Nein, die Gedankengänge der woken Welt sind für mich nicht logisch und nicht nachvollziehbar. Für mich ist eine Familie dann integriert, wenn die Töchter hier ebenso frei leben können wie die Töchter der Mehrheitsgesellschaft. Jedes Mädchen, egal welcher Herkunft, muss für sich entscheiden können, ob es nach der Schule eine Ausbildung machen oder studieren will. Jedes Mädchen muss die Freiheit haben, sich den Ehe- oder Lebenspartner selbst auszusuchen. Kein Mädchen darf zwangsverheiratet werden. Das Leben eines Menschen hat einen höheren Wert als so etwas wie eine Familienehre (und dabei geht es nicht allein um Femizide, von den so genannten Ehrenmorden sind beispielsweise auch homosexuelle Männer betroffen). 

Was Integration auch heißen sollte

Integration ist mehr als nur Spracherwerb, Wohnung und Arbeitsplatz. Integration heißt, auch die Wertvorstellungen der Aufnahmegesellschaft zu akzeptieren. Diese Wertvorstellungen sind das Resultat einer langen Geschichte: Unsere Geschichte wurde geprägt von einem mittelalterlichen Glauben, sie wurde später geprägt von Zweifeln und der Entwicklung neuer Glaubensrichtungen, sie wurde vor allem geprägt von der Zeit der Aufklärung und der Trennung von Kirche und Staat sowie von dem Kampf für die Bürgerrechte, sie wurde nach dem zweiten Weltkrieg geprägt von einer säkular und tolerant gewordenen Gesellschaft, in der die Politik ganz bestimmt nicht von religiösen Glaubensvorstellungen bestimmt wird. 

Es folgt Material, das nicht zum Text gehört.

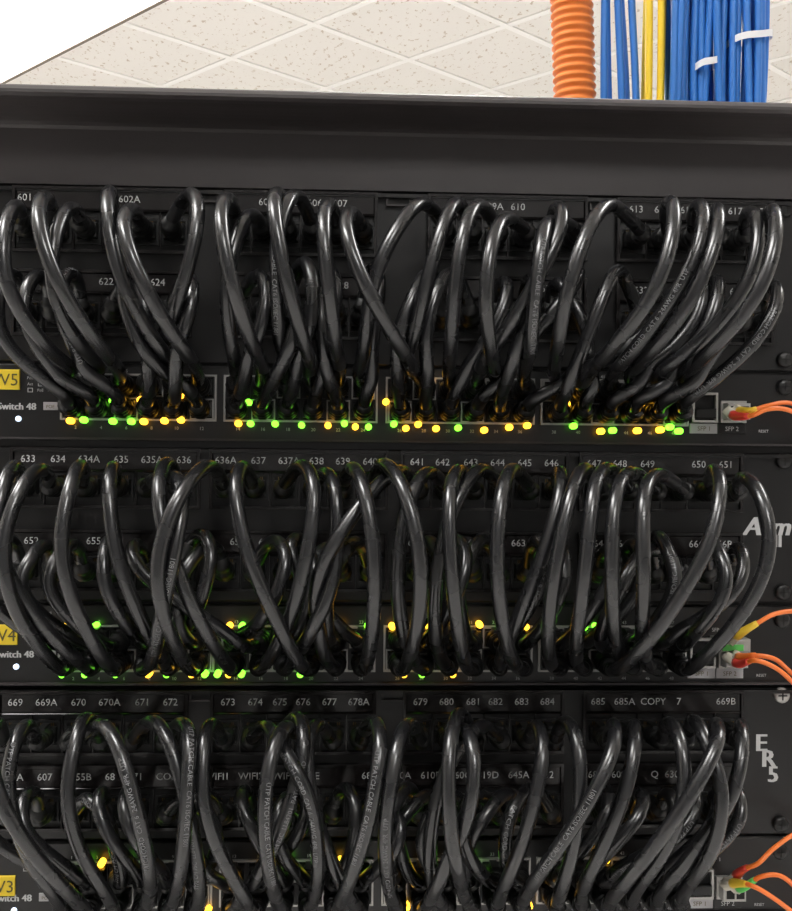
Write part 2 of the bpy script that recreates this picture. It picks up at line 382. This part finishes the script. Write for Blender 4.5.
def relax(P,it=70):
    P=np.array(P); C,N,_=P.shape; fix=7; orig=P.copy()
    cid=np.repeat(np.arange(C),N)
    free=np.zeros((C,N),bool); free[:,fix:-fix]=True; fr=free.reshape(-1)
    for k in range(it):
        Q=P.reshape(-1,3).astype(np.float32); sq=(Q**2).sum(1); d2=sq[:,None]+sq[None]-2*Q@Q.T
        Q=P.reshape(-1,3)
        i,j=np.nonzero(d2<(2.05*R)**2); m_=(cid[i]!=cid[j])&(i<j); i,j=i[m_],j[m_]
        dv=Q[i]-Q[j]; dl=np.linalg.norm(dv,axis=1)+1e-7; 
        dv=dv/dl[:,None]; dv[:,1]*=1.5; push=np.maximum(2.05*R-dl,0)[:,None]*dv*.25
        acc=np.zeros_like(Q); np.add.at(acc,i,push); np.add.at(acc,j,-push)
        ln=np.linalg.norm(acc,axis=1,keepdims=True); acc*=np.minimum(1,.002/(ln+1e-9))
        Q=Q+acc*fr[:,None]; P=Q.reshape(C,N,3)
        for _k in range(2):
            lap=np.zeros_like(P); lap[:,1:-1]=(P[:,:-2]+P[:,2:])/2-P[:,1:-1]
            P=P+lap*.4*free[...,None]
        P=P+(orig-P)*.015*free[...,None]
        P[...,1]=np.where(free,np.minimum(P[...,1],-.011),P[...,1])
    return P
TXT=['PATCH CORD  CAT 6  24AWG 4PR  UTP','TYPE CM 75C  LL84201  PATCH CORD','UTP PATCH CABLE  CAT6 ISO/IEC 11801']
def printed(b,P,txt,frac,flip):
    P=resample(P,200); L=np.r_[0,np.cumsum(np.linalg.norm(np.diff(P,axis=0),axis=1))]
    T=np.gradient(P,axis=0); T/=np.linalg.norm(T,axis=1)[:,None]
    ref=np.array([rng.uniform(-.4,.4),-1,.1]); N=ref-T*(T@ref)[:,None]; N/=np.linalg.norm(N,axis=1)[:,None]
    T2=-T if flip else T
    Bn=np.cross(N,T2)
    vs,fs=textmesh(txt); size=.0032; out=[]
    s0=L[-1]*frac
    for x,y,_ in vs:
        s_=s0+(x*size if not flip else -x*size)
        s_=min(max(s_,.03),L[-1]-.03)
        c=[np.interp(s_,L,q) for q in P.T]; n_=np.array([np.interp(s_,L,q) for q in N.T]); b_=np.array([np.interp(s_,L,q) for q in Bn.T])
        a=(y-.33)*size/R; out.append(np.array(c)+(R+.00018)*(math.cos(a)*n_+math.sin(a)*b_))
    keep=[f for f in fs if .03< (s0+(vs[f[0]][0]*size*(1 if not flip else -1))) < L[-1]-.03]
    b.add(out,keep,'cprint')
for gi in range(3):
    P=relax(make_cords(gi)); b=B('black_patch_cables')
    for ci,c in enumerate(P):
        c2=resample(c,84); b.tube(c2,R,'cable',12)
        for q in (c,c[::-1]):
            Lq=np.r_[0,np.cumsum(np.linalg.norm(np.diff(q,axis=0),axis=1))]
            ss=[.004,.0045,.012,.0125,.0145,.015,.017,.0175,.0195,.020,.022,.0225,.026]
            rr=[.0050,.0060,.0058,.0050,.0050,.0055,.0055,.0047,.0047,.0051,.0051,.0042,.0039]
            pp=np.stack([np.interp(ss,Lq,q[:,k]) for k in range(3)],1); b.tube(pp,rr,'boot',10)
            x_,y_,z_=q[0]; b.box(x_-.0055,x_+.0055,y_-.007,y_+.001,z_-.0042,z_+.0042,'boot')
            b.box(x_-.002,x_+.002,y_-.013,y_,z_+.0046,z_+.0062,'boot')
        if rng.rand()<(.12,.18,.26)[gi]:
            printed(b,c,TXT[rng.randint(3)],rng.uniform(.3,.45) if ci%2 else rng.uniform(.6,.75),ci%2==0)
    b.done()
# ---------------------------------------------------------------- fibre leads
def fibre(pts,kconn,kboot,conn=True,k='fib'):
    b=B('fiber_patch_cable')
    p=[W(*q) for q in pts]; c=catmull(p,60); b.tube(c,.0013,k,10)
    L=np.r_[0,np.cumsum(np.linalg.norm(np.diff(c,axis=0),axis=1))]
    def seg(s0,s1,r0,r1,kk,n=8):
        ss=np.linspace(s0,s1,8); pp=np.stack([np.interp(ss,L,c[:,i]) for i in range(3)],1); b.tube(pp,np.linspace(r0,r1,8),kk,n)
    seg(.002,.012,.0036,.0034,kconn,4); seg(.012,.028,.0028,.0017,kboot)
    b.done()
fibre([(740,406,15),(747,407,30),(758,406,40),(774,401,40),(800,399,30),(850,440,5)],'beige','fiby')
fibre([(732,407,15),(742,412,32),(758,411,44),(772,405,46),(800,407,34),(852,450,8)],'beige','red')
fibre([(738,640,17),(748,632,32),(765,622,38),(785,612,32),(815,612,24),(855,650,6)],'beige','fiby')
fibre([(741,655,15),(750,657,32),(765,655,42),(782,658,40),(800,672,30),(855,720,6)],'beige','fib')
fibre([(732,655,15),(746,663,30),(765,660,48),(785,668,44),(810,690,34),(858,740,8)],'beige','red')
fibre([(740,884,15),(753,872,34),(768,866,44),(785,850,40),(815,835,28),(855,870,6)],'beige','red')
fibre([(732,887,15),(750,886,34),(765,890,46),(785,902,42),(815,925,28),(855,960,6)],'beige','fiby')
fibre([(741,889,15),(754,890,32),(770,880,40),(788,878,40),(815,900,28),(850,950,6)],'beige','green')
# ---------------------------------------------------------------- rear vertical cabling
YB=.33
def BX(px,y=YB):
    k=(y+D)/D; return CAM.x+(X(px)-CAM.x)*k
b=B('orange_corrugated_conduit')
def cx(z,px0,px1):
    za,zb=ZC+.30,ZC+.42; t=(z-za)/(zb-za); t=min(max(t,-1.2),3.2); return BX(px1+(px0-px1)*t)
zz=np.linspace(.12,ZT-.002,30)
base=np.array([(cx(z,568,574),YB,z) for z in zz]); base=resample(catmull(base,400),2400)
rad=.0175+.0013*np.clip(np.sin(np.arange(2400)*2*math.pi/6)*1.5,-1,1)
b.tube(base,rad,'orange',20); b.done()
def vbundle(name,key,specs,tie=None):
    b=B(name)
    for (pt,pb,yy) in specs:
        zz=np.linspace(.15,ZT-.002,34); ph=rng.uniform(0,6.28); am=rng.uniform(.001,.0035); fq=rng.uniform(8,16)
        pts=[(cx(z,pt,pb)+am*math.sin(z*fq+ph),yy+.003*math.sin(z*7+ph*2),z) for z in zz]
        b.tube(catmull(pts,120),.0032,key,10)
    if tie:
        for (zt,xa,xb,ya,yb) in tie:
            xs=[]; 
            for a in np.linspace(0,2*math.pi,41):
                c,s_=math.cos(a),math.sin(a)
                xs.append(((xa+xb)/2+(xb-xa)/2*abs(c)**.6*np.sign(c),(ya+yb)/2+(yb-ya)/2*abs(s_)**.6*np.sign(s_),zt+.004*c))
            b2=np.array(xs)
            vs=[];
            for p in b2: vs+= [(p[0],p[1],p[2]-.003),(p[0],p[1],p[2]+.003)]
            b.add(vs,[(2*i,2*i+1,2*i+3,2*i+2) for i in range(40)],'tie',True)
    b.done()
sp=[]
for i in range(13): sp.append((666+i*7.5+rng.uniform(-2,2),664+i*7.6+rng.uniform(-4,4),YB-.024))
for i in range(13): sp.append((669+i*7.4+rng.uniform(-2,2),667+i*7.4+rng.uniform(-4,4),YB-.013))
for i in range(11): sp.append((669+i*8.4,668+i*8.5,YB-.003))
zt=lambda py,y=YB-.03: ZC+(455-py)*S*(y+D)/D
vbundle('blue_cable_bundle','blue',sp,[(zt(24),BX(722),BX(766),YB-.031,YB+.004),(zt(52),BX(686),BX(712),YB-.0305,YB+.004)])
vbundle('blue_cable_bundle','blue',[(598+i*7.4,603+i*6.8,YB-.01+.01*(i%2)) for i in range(5)])
vbundle('yellow_cable_bundle','yel',[(640,639,YB-.016),(646,645,YB-.006),(652,651,YB-.018),(658,657,YB-.010)])
# ---------------------------------------------------------------- world & camera
w=bpy.data.worlds.new('w'); sc.world=w; w.use_nodes=True
w.node_tree.nodes['Background'].inputs[0].default_value=(1,.97,.94,1); w.node_tree.nodes['Background'].inputs[1].default_value=.5
cam=bpy.data.cameras.new('camera'); co=bpy.data.objects.new('camera',cam); sc.collection.objects.link(co)
cam.sensor_fit='VERTICAL'; cam.sensor_height=36; cam.lens=FPX/911*36; cam.clip_start=.02
co.matrix_world=Matrix.Translation(CAM)@Matrix.Rotation(-YAW,4,'Z')@Matrix.Rotation(math.pi/2,4,'X')@Matrix.Rotation(ROLL,4,'Z')
sc.camera=co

Diese offene Gesellschaft muss sich weiter entwickeln. Aber nicht, indem wir tolerieren oder gar akzeptieren, dass Frauen in manchen Teilen der Gesellschaft nur Menschen zweiter Klasse sind. Ein Maßstab für die Integration sollte daher die Frage sein, wie frei die Frauen und die Mädchen einer Familie in ihren Entscheidungen über ihre Lebensgestaltung sein dürfen. Vielleicht sind es neben den Frauenrechten und der Akzeptanz für die Gleichberechtigung der Geschlechter auch die Toleranz für individuelle Lebensweisen, die den Prüfstein bilden für eine gelungene Integration.